The first thing you notice about the story itself is that it isn't divided into chapters. Every few pages, there may be a subheading which gives stalwart retrogamers a clue as to which particular part of the saga comes next... but in many respects it reads more like an essay than an actual story.

The second thing is that the story, in the sense of the chronological account of "what happened in what order", takes up just the first 117 pages. The book is almost split almost evenly into two very different halves. The remainder is filled with articles of different lengths - everything from the art of U.S. Gold's loading screens to how the music was composed for various titles, and by whom.

I quite liked this division because I personally found the recollections of some of the principal players rather too arrogant for my liking. The articles at the back are written with much more humility and are much more interesting to read because they're short and focussed, and you can quite easily pick out the subjects (or authors) who interest you the most.

As for the story of U.S. Gold itself, about the best that I can say is that it's a brave attempt to tell the definitive story of a business at the top of its game. It's so comprehensive and immaculately presented that it will doubtless find its place on many coffee tables.

However, if I were to sum up the story in a single sentence, it would be: "The story of how we were the first to buy software from the US and sell it to Europe, and how we were able to stop anyone else being able to do anything similar for twenty years." It's a story of remarkable business nous, foresight and luck – and this book simply tells it like it is, and as it happened.

To what end though, I'm not exactly sure. As an example, consider its resume of the World Cup Carnival saga – this outrage occurred across multiple machine formats and involved tens of thousands of gamers being ripped off (by U.S. Gold) in the mid-Eighties. This story goes as follows: U.S. Gold licensed the official World Cup Carnival name. However, it needed to get a game with that name on the shelves quickly to capitalise on the surrounding football fever. So it bought up Artic Computing's World Cup Football (a rubbish three-year old game), threw it, some stickers and a wallchart in a very attractive-looking box, didn't send out any copies for review but instead invested even more heavily than usual in marketing its amazing "new" title.

The game sold in its tens of thousands and, whilst it immediately attracted the ire of reviewers, wholesalers and buyers alike, in the story of U.S. Gold, there was no noticeable effect on subsequent sales revenue. So apparently, that was all all right then. Moral? You decide.

Now consider Tim Chaney's current thoughts for this definitive account of one of U.S. Gold's not-so-finest hours, and spare a thought for all those poor kiddywinks who are reading his thoughts having shelled out £9.99 for this game back in the day. Might they not deserve an apology for that after all these years?

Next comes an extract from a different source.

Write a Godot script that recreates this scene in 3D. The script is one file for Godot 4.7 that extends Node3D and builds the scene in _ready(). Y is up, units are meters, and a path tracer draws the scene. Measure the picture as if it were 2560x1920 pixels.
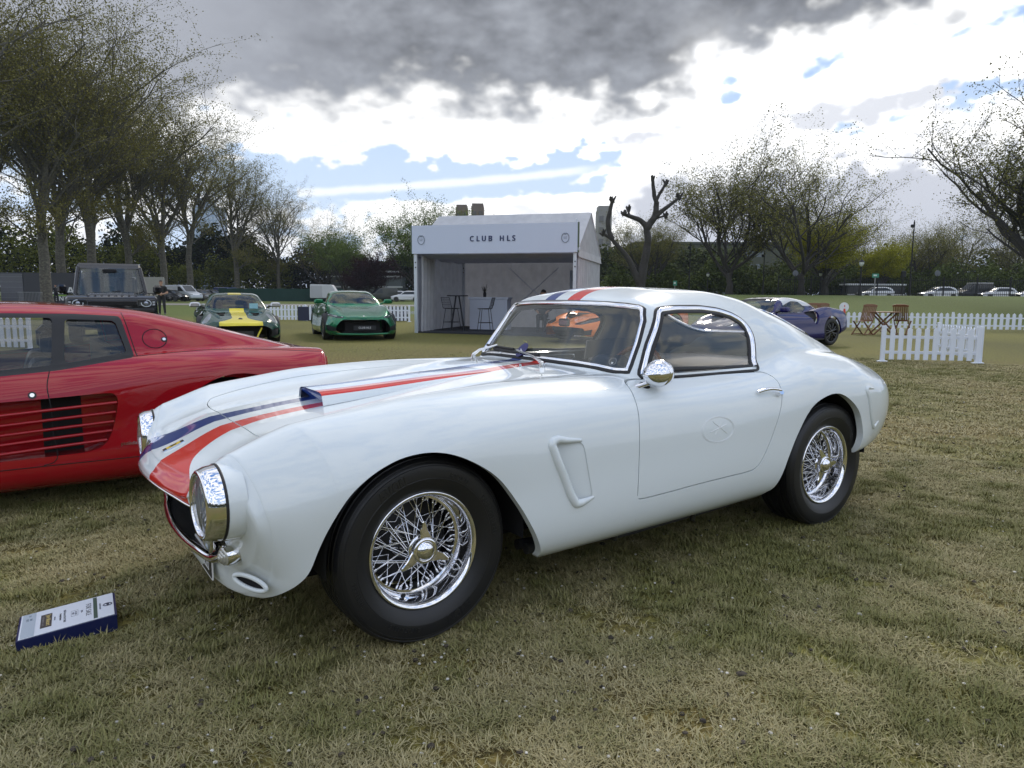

No, of course not. Tim simply says: "World Cup Carnival was a masterpiece of packaging, it was a masterpiece of marketing... And we were big enough that we could stiff everyone and come back afterwards and say, sorry about that. Here's a new game."

Quite. Essentially, this is the problem with large swathes of the story of U.S. Gold. We clearly owe U.S. Gold a great deal of gratitude for bringing us many of the games we remember from our formative years. The trouble is that an extremely detailed account of how rich they made themselves isn't particularly endearing, or indeed interesting. Even if you didn't buy World Cup Carnival and you were U.S. Gold's biggest fan prior to reading this, such a lack of humility takes the story somewhere you'd rather it didn't go.

What's worse still is that, in the story part of the book, the style of writing mirrors precisely how U.S. Gold actually operated - i.e. it's dry, humourless, direct, factual and unapologetic. In fact I doubt I'll ever re-read it; I'll probably just stick to the second part with its articles describing the wonderful games U.S. Gold brought to our shores instead.

In summary, U.S. Gold made millions, and the book explains how. But for all its wonderful presentation, I'm afraid the story left me cold.